*Task input:*
## BEGIN

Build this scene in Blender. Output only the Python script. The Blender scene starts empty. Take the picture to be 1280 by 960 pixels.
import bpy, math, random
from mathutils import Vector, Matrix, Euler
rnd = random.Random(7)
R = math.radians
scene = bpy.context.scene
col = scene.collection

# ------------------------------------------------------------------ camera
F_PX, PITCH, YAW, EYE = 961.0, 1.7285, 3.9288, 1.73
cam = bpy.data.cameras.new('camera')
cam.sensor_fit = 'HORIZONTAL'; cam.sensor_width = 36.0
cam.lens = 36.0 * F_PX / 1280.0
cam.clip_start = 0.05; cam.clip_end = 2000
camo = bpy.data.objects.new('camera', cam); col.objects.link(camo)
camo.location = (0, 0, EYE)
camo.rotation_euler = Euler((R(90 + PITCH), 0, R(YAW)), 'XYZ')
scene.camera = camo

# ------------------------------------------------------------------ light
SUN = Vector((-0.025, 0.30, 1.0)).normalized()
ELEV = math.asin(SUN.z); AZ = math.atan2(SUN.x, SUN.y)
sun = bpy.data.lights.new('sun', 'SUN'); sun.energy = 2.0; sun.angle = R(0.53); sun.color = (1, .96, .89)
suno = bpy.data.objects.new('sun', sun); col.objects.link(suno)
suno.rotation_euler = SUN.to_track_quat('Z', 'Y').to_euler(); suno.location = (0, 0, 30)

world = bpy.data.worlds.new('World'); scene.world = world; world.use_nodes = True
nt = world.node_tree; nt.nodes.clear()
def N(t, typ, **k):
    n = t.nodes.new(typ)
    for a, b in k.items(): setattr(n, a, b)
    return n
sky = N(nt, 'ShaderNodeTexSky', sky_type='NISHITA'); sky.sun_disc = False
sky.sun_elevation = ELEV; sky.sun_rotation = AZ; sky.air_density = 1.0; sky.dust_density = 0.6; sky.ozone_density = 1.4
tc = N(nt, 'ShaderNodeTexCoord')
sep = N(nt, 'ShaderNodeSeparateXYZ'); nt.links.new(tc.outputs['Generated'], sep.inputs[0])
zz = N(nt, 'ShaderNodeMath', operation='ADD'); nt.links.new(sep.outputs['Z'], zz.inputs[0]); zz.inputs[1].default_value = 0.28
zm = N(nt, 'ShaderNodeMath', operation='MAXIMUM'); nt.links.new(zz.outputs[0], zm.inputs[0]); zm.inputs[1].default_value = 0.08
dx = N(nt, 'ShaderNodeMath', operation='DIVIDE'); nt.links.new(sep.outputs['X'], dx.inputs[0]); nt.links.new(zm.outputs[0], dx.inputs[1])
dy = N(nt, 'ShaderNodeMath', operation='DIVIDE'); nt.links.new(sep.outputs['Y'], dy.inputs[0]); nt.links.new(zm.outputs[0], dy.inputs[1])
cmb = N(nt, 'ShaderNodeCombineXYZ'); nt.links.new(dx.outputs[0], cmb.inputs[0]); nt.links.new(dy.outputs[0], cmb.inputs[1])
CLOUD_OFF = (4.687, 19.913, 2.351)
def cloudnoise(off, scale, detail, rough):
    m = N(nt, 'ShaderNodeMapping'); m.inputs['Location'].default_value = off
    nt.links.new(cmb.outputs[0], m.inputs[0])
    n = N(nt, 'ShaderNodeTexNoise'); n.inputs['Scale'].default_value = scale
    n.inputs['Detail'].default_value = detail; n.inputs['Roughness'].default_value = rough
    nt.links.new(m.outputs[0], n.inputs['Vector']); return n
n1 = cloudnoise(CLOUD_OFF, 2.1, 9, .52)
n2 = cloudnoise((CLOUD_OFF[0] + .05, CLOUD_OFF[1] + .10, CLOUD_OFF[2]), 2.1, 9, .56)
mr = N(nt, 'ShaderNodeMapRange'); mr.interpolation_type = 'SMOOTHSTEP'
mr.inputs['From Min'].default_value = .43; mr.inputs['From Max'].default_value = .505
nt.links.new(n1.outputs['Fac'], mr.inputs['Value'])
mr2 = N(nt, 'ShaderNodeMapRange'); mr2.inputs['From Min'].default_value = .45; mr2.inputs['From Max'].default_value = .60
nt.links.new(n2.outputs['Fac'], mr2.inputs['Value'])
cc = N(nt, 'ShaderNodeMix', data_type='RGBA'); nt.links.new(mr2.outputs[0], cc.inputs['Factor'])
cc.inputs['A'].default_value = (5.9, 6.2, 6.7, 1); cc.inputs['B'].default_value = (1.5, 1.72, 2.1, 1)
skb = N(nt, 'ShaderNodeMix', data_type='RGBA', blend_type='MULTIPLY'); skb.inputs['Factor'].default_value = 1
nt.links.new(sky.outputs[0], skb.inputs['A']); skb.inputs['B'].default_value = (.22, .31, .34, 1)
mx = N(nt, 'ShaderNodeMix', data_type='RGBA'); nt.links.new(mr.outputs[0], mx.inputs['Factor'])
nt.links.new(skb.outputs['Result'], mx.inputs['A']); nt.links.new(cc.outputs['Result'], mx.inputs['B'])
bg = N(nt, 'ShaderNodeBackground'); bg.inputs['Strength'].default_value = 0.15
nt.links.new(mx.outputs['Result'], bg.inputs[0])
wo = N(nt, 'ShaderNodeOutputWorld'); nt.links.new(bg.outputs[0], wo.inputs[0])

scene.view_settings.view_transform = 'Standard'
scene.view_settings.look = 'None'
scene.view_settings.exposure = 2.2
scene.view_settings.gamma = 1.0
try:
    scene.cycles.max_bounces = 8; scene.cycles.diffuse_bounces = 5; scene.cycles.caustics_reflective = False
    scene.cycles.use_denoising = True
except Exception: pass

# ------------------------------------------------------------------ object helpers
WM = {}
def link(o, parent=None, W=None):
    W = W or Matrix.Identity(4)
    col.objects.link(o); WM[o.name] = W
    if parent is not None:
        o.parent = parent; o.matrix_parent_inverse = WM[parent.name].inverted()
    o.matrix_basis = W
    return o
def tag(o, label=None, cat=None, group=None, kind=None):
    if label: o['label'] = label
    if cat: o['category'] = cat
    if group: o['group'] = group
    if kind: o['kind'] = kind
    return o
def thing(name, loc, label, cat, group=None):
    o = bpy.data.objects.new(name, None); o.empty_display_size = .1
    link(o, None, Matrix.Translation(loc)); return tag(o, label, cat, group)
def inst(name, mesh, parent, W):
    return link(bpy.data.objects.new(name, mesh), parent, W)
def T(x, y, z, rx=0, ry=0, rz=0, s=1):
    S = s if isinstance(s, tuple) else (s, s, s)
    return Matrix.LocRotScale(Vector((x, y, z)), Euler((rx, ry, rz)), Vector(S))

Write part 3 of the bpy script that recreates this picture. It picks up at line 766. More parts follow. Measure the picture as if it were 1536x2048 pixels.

## END

*The exercise:* Reproduce exactly the lines from the beginning of the entries above up to and including the line that contains "suno.rotation_euler = SUN.to_track_quat('Z', 'Y').to_euler();".

*Completed task:*
Build this scene in Blender. Output only the Python script. The Blender scene starts empty. Take the picture to be 1280 by 960 pixels.
import bpy, math, random
from mathutils import Vector, Matrix, Euler
rnd = random.Random(7)
R = math.radians
scene = bpy.context.scene
col = scene.collection

# ------------------------------------------------------------------ camera
F_PX, PITCH, YAW, EYE = 961.0, 1.7285, 3.9288, 1.73
cam = bpy.data.cameras.new('camera')
cam.sensor_fit = 'HORIZONTAL'; cam.sensor_width = 36.0
cam.lens = 36.0 * F_PX / 1280.0
cam.clip_start = 0.05; cam.clip_end = 2000
camo = bpy.data.objects.new('camera', cam); col.objects.link(camo)
camo.location = (0, 0, EYE)
camo.rotation_euler = Euler((R(90 + PITCH), 0, R(YAW)), 'XYZ')
scene.camera = camo

# ------------------------------------------------------------------ light
SUN = Vector((-0.025, 0.30, 1.0)).normalized()
ELEV = math.asin(SUN.z); AZ = math.atan2(SUN.x, SUN.y)
sun = bpy.data.lights.new('sun', 'SUN'); sun.energy = 2.0; sun.angle = R(0.53); sun.color = (1, .96, .89)
suno = bpy.data.objects.new('sun', sun); col.objects.link(suno)
suno.rotation_euler = SUN.to_track_quat('Z', 'Y').to_euler(); suno.location = (0, 0, 30)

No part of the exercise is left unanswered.